Artist Perry Porter, who grew up in Spanaway, looks around his art studio in Seattle on July 22, 2019. Porter became a full-time artist about three years ago and has sold paintings to former Seattle Seahawk Marshawn Lynch, among others. Siandhara Bonnet

Marshawn Lynch: ‘I want that’

As of 2016, Porter is a full-time artist. Over the past three years, he’s gone to art festivals, pop-up shows and other events, including one hosted by Lynch.

Porter said Lynch walked over and saw his art.

“He points (it out to) one of his friends and he said, ‘I want that,’” Porter said. “It was like, ‘Wh-what is this for real? Is he talking about me right now?’”

Lynch isn’t the only Seahawk with some of Porter’s art, though. A friend of Naz Jones once saw Porter live painting and brought the defensive tackle over.

“I had no idea who this guy (was), this huge dude. I go, ‘This guy might be a football player I guess,’” Porter said. “This guy’s like, ‘Man, that’s amazing. How much do you want for it?’ I was just live-painting, I didn’t think anything of it.”

Porter said he probably yelled out a way-too-small number, but was excited to sell his art. It wasn’t until later he found out Jones’ identity.

Porter said Jones asked for two other commissions July 22.

“It is awesome,” Porter said. “It’s like, to me they’re such an important movement in culture, they’re on the forefront.”

Porter said it’s important when athletes or rappers use their platform to discuss cultural movements. He also said it’s an opportunity to get involved in art as well.

In 2017, Porter met Crick Lont, also known as the artist and curator Dozer. Porter contributed to Dozer’s Warehouse, a space for artists to do graffiti in Seattle.
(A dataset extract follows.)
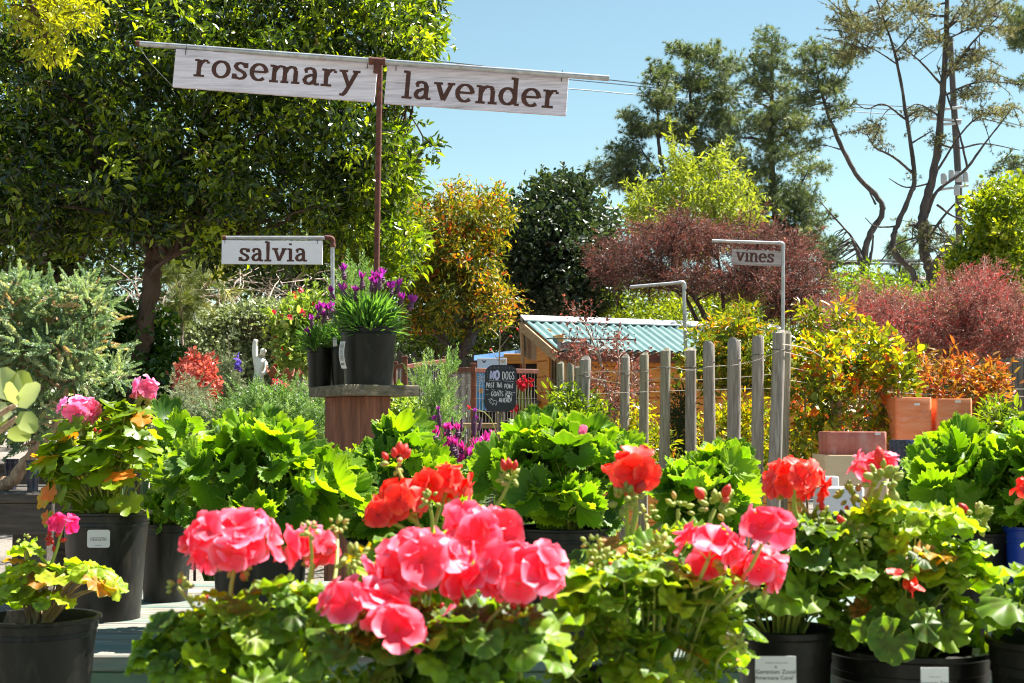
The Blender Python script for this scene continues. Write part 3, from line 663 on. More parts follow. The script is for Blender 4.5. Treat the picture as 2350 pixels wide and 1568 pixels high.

Lont said the project is in conjunction with Beacon Art — it began June 27 and was covered by Sept. 7. The building opened for the public Sept. 8, 2017.

“It was almost magical,” Lont said. “It was really cool to see the art community come together.”

Lont said as he got to know Porter and see his work, the two became friends and started collaborating on some pieces. The two have since painted a few murals and canvas works. He also said people have taken to Porter’s art and now his music, too.

“Watching it all blend together where his music was down at the beginning of that because he was just working on projects, and then his art career blossomed and you could see his music career catching up, and now it’s like a race and they’re toe-to-toe,” Lont said.

He said it’s inspiring to see other artists do well, especially when it’s a friend.

“It’s creating his own path, almost and being able to do those things he’s really passionate about,” Lont said.

Williams agrees and said she’s glad her kids have someone to look up to, and she couldn’t be more proud.

“I love that he has pursued his dreams,” Williams said. “From a little kid he wanted to be in art, he wanted to be an artist, he wanted to be a musician, and he’s all of that. I have three kids of my own and it just shows my kids that if you’re passionate about something in life, you can achieve it. He’s literally living his dream. Literally. How many people can actually say that?”